> **Aim of the task**:
Search the data below for the string "picture". Extract every line that contains it.

> **Source data**:
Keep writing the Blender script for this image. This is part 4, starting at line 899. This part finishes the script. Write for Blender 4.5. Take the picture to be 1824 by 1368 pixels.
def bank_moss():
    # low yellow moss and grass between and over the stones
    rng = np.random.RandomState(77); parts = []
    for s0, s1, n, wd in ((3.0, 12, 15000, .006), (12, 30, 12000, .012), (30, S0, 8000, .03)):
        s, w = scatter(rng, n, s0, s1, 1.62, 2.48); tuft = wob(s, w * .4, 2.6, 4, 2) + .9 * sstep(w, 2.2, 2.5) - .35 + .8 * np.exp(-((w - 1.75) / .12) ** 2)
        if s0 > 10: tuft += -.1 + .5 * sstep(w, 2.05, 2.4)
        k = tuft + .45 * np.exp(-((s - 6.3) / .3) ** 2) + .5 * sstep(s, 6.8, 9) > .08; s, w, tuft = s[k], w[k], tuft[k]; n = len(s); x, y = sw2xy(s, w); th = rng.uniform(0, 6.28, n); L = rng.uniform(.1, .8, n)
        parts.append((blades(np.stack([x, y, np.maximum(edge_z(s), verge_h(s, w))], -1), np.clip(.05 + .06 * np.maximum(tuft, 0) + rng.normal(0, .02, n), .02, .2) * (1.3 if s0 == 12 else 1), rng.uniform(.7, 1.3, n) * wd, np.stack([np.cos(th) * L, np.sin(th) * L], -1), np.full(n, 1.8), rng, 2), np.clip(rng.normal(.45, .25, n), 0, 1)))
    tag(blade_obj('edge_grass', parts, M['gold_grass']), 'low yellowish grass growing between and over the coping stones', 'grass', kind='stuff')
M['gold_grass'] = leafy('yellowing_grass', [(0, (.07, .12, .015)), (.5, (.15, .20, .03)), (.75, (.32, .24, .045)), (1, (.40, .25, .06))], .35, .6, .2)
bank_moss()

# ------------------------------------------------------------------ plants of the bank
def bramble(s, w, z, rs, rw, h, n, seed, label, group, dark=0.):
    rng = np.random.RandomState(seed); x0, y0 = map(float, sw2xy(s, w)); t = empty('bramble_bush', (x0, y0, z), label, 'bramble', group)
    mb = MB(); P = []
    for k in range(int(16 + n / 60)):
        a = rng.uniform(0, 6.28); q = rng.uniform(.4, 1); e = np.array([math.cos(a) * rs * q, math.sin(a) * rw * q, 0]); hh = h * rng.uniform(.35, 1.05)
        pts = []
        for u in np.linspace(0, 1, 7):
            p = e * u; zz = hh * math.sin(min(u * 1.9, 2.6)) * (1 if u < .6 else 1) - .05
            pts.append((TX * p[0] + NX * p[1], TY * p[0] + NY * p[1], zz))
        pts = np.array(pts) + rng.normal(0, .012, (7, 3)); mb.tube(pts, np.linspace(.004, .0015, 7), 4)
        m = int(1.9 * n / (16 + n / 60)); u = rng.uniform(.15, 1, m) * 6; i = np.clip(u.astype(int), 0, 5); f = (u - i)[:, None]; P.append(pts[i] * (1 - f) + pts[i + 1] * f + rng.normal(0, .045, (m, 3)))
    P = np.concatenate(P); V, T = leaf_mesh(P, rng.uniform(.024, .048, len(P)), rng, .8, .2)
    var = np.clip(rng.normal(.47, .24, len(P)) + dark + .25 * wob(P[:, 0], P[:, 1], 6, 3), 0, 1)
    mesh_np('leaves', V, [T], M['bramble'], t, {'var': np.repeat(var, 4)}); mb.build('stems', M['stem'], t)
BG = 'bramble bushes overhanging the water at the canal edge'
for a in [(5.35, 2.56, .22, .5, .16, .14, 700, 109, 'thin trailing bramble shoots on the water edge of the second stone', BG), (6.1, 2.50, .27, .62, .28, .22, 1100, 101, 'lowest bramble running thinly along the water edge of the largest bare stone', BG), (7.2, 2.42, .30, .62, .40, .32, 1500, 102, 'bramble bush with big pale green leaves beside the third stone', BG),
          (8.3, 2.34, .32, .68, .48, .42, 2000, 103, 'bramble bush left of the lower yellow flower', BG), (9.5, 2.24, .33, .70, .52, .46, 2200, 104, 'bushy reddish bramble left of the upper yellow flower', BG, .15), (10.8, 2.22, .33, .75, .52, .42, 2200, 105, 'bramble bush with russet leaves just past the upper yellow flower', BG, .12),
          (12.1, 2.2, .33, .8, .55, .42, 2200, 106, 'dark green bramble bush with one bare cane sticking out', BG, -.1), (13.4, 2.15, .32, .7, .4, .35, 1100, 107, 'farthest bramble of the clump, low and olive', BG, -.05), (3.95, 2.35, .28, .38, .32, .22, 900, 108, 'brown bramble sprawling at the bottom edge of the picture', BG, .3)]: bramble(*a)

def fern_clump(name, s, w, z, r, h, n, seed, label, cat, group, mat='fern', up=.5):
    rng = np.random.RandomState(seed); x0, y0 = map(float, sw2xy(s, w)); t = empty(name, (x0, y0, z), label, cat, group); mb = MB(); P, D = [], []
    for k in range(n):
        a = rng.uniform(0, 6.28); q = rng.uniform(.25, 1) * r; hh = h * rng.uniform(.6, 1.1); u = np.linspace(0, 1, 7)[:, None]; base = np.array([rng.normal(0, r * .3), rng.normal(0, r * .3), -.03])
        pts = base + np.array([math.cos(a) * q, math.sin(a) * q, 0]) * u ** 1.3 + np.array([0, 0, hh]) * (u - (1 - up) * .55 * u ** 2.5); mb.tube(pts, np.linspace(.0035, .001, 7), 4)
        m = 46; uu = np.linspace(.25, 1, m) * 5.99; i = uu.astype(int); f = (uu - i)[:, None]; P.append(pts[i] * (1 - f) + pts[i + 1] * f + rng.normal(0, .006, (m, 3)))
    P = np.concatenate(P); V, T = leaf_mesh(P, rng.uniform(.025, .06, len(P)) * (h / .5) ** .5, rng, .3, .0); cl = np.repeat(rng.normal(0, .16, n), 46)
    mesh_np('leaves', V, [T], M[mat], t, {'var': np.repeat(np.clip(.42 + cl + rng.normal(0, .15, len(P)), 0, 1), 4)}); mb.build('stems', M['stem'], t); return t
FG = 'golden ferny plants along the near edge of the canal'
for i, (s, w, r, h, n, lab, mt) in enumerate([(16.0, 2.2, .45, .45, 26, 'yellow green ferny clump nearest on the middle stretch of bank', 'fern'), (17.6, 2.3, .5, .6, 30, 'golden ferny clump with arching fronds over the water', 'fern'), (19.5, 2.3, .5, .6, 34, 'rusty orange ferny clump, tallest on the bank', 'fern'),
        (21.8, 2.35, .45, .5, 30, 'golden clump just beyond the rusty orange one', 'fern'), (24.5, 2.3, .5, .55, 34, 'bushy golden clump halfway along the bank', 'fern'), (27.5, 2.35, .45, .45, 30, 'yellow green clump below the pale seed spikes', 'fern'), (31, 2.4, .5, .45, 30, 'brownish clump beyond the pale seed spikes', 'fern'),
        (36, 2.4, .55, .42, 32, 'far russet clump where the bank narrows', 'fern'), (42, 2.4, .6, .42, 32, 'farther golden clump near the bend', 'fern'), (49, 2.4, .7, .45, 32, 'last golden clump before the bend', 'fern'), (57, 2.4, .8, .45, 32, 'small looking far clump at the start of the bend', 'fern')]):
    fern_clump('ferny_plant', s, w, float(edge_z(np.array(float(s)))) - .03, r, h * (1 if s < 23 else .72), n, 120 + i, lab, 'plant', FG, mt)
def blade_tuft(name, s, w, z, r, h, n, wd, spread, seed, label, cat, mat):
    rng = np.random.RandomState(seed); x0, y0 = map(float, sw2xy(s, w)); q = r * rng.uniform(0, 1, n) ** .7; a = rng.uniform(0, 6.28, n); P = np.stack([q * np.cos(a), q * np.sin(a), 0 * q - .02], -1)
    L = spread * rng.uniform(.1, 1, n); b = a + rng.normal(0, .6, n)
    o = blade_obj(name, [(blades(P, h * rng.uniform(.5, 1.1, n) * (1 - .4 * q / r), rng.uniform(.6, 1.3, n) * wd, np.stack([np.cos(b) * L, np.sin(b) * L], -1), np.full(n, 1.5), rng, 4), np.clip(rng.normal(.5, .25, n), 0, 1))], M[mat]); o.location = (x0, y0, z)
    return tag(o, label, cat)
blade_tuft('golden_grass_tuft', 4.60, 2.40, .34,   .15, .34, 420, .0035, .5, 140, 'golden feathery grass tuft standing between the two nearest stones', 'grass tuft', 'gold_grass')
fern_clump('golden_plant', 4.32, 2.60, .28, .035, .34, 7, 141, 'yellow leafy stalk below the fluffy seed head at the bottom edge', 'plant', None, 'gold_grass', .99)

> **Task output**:
Keep writing the Blender script for this image. This is part 4, starting at line 899. This part finishes the script. Write for Blender 4.5. Take the picture to be 1824 by 1368 pixels.
          (12.1, 2.2, .33, .8, .55, .42, 2200, 106, 'dark green bramble bush with one bare cane sticking out', BG, -.1), (13.4, 2.15, .32, .7, .4, .35, 1100, 107, 'farthest bramble of the clump, low and olive', BG, -.05), (3.95, 2.35, .28, .38, .32, .22, 900, 108, 'brown bramble sprawling at the bottom edge of the picture', BG, .3)]: bramble(*a)